I told the players I expect them to work hard, but I also expect them to smile a lot. I love the dressing-room atmosphere when players want to come to training and don't feel it is a chore. That banter is one thing I will miss when I pack it in. Then we set to work. I began with my usual "robust" first session. Anyone who's ever been at a club when I've taken over will know what that was like. I've not got long to assess them and it's a good way to judge character. I don't know if they were surprised. The skipper, Mikele Leigertwood, was with me at Sheffield United so he may have tipped a few off, I'm sure they've been bending his ear.

I know most of the players but I also looked at some videos and I've learnt a lot already, even if injuries and international duty meant I was not able to work with the full squad. Today's game is against a team who will be in the Premier League next season – and what a good example West Brom set for everyone on how to run a club financially well and still be able to compete. They will also help me assess what we've got in the locker. I do know some good players – Wayne Routledge, Heidar Helguson, Fitz Hall – have gone. Some people clearly expect me to start replacing them. I've been getting lots of calls from agents offering players. For some reason they never rang me in the last year at Palace. There's also been the family stuff to look at, new home, new schools, there's a lot of upheaval in a move even though both clubs are in the capital.
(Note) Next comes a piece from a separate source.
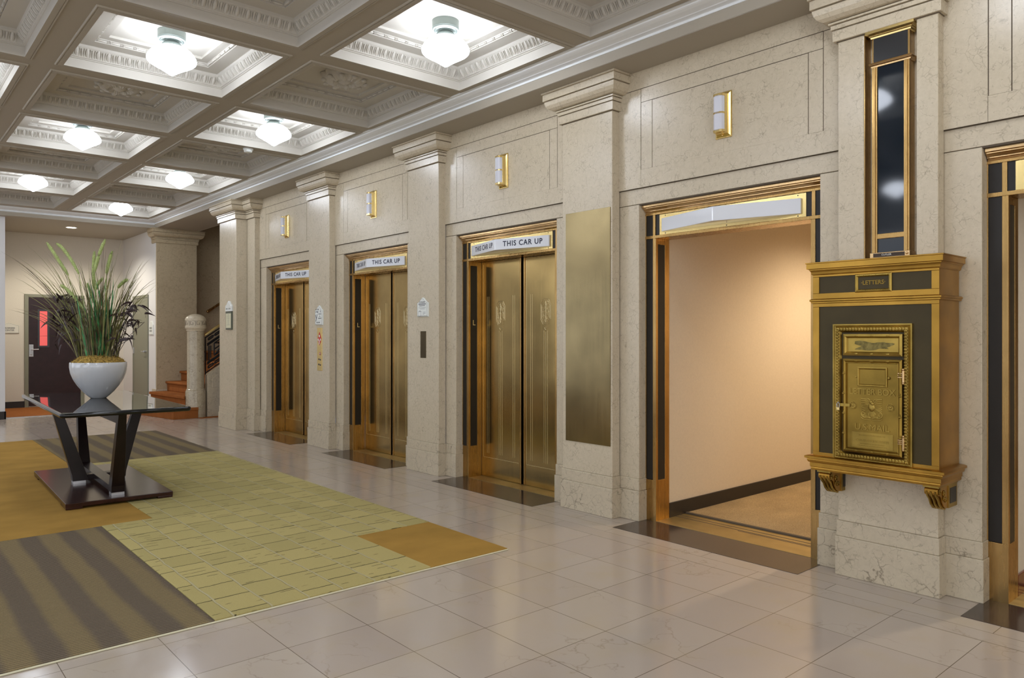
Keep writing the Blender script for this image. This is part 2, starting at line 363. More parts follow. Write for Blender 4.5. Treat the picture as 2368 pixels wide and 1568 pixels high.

Being manager at Palace gave me a new lease of life and I'll be eternally grateful for the time I spent there. I think QPR is a similar club, with another atmospheric ground crammed into the streets. It can be quite hostile, and has been to me at times – I hope that's going to change.

4. I'll miss the gentle giant Keith Alexander

After all the upheaval of this week, you still have to keep things in perspective and remember the important things in life. The passing of Keith Alexander on Tuesday night after Macclesfield's game with Notts County was a bombshell to me. I spoke to Keith a few years ago about becoming my assistant. He thought seriously about it, but was then offered another job as a No 1. He was a big, gentle giant who always had a good word for people. I think I speak on behalf of every manager in the country in offering our condolences to his wife and family at this difficult time.